On Wednesday evening, nearly 24 hours after a group of Muslim religious fanatics gunned down 12 people at the Paris office of weekly satirical newspaper Charlie Hebdo, I paid my first visit to Stormfront.org, a hate website that dubs itself “the voice of the new, embattled White minority.”

Satire and racist agitprop aren’t coterminous, obviously, but they aren’t mutually exclusive either, and I wanted to see how the truly vicious lampoon the people they hate. One Stormfronter asked of his fellow white nationalists, “Has anyone here have any whacky Anne Frank memes. If so please share them.” His solicitation went unanswered, but after some poking around, I found an Anne Frank meme captioned “Hide and Seek World Champion, 1942-1944,” at which point I figured I’d seen enough. The question of what constitutes religious blasphemy is subjective, but that met my definition.

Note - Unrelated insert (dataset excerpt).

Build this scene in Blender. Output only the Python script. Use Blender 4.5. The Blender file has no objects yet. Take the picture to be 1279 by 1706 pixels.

Then I toggled back to this New York magazine article, in which Jonathan Chait posits that the “right to blaspheme religion is one of the most elemental exercises of political liberalism. One cannot defend the right without defending the practice.”

Suffice it to say, I’m not going to shut down Stormfront or track down the creator of that Anne Frank poster and murder him. But I don’t think the poster is defensible. 

The massacre in Paris has awakened a liberal tendency to valorize all objects of illiberal enmity. If an Islamist kills a westerner for a particular blasphemy, then the blasphemy itself must be embraced. We saw something similar just last month when countless Americans, rightly aggrieved by the extortion of a U.S.-based movie company, became determined to find reason to praise a satirical film they would've otherwise panned. This is clearly not always the correct reaction to terrorism or extortion. Here, liberals can learn a lesson from Second Amendment absolutists who nevertheless condemn open-carry demonstrations in fast food restaurants. 

Charlie Hebdo’s cartoons don’t bother me personally. Some of them strike me as inspired, some as unsavory. But I’m also an insensitive person. Others—here I mean civilized people, not barbaric murderers—saw some of Charlie Hebdo’s output differently. And their complaints about the weekly aren’t necessarily undermined when a murderous reactionary with similar complaints addresses his grievances with a Kalashnikov rather than a boycott or a letter to the editor.

The key is that the violent tendencies of aggrieved parties can’t become the basis of appeals to self-censorship. Chait quotes Time’s Paris bureau chief, Bruce Crumley, arguing back in 2011 that Charlie Hebdo should’ve let religious extremists dictate its aesthetic choices, because offensive cartoons “openly beg for the very violent responses … their authors claim to proudly defy in the name of common good.”

That impulse needs to be resisted. But it does not, as Chait argues, “[lie] uncomfortably close to the mainstream Western liberal view.”

To bolster his case that it does, Chait quotes then-White House press secretary Jay Carney, addressing a Charlie Hebdo cartoon in 2012.

[W]e are aware that a French magazine published cartoons featuring a figure resembling the Prophet Muhammad, and obviously, we have questions about the judgment of publishing something like this. We know that these images will be deeply offensive to many and have the potential to be inflammatory. But we’ve spoken repeatedly about the importance of upholding the freedom of expression that is enshrined in our Constitution.

In other words, we don’t question the right of something like this to be published; we just question the judgment behind the decision to publish it.

An ungenerous read of Carney’s statement is that publications like Charlie Hebdo display poor judgment if they publish things that have the potential to be inflammatory—a gentler admonition than Crumley’s but substantively indistinguishable. More generously Carney was calling a particular cartoon stupid, and not worth publishing irrespective of its potential to be inflammatory. The truth likely resides somewhere in the middle, where Carney—speaking as a mouthpiece for a government invested in improving relations with Muslim societies—wanted to criticize the cartoon and turn down the geopolitical temperature simultaneously. If Carney had been responding to an orthodox Jewish uprising against neo-Nazis distributing the Anne Frank poster in Brooklyn, Carney’s response would've seemed bizarrely tepid, and we wouldn’t have read polemics about our duty to defend the practice of blasphemy. 

The right to blaspheme religion is, as Chait has it, one of the most elemental exercises of political liberalism. But so is the right to say, “You're being an asshole.”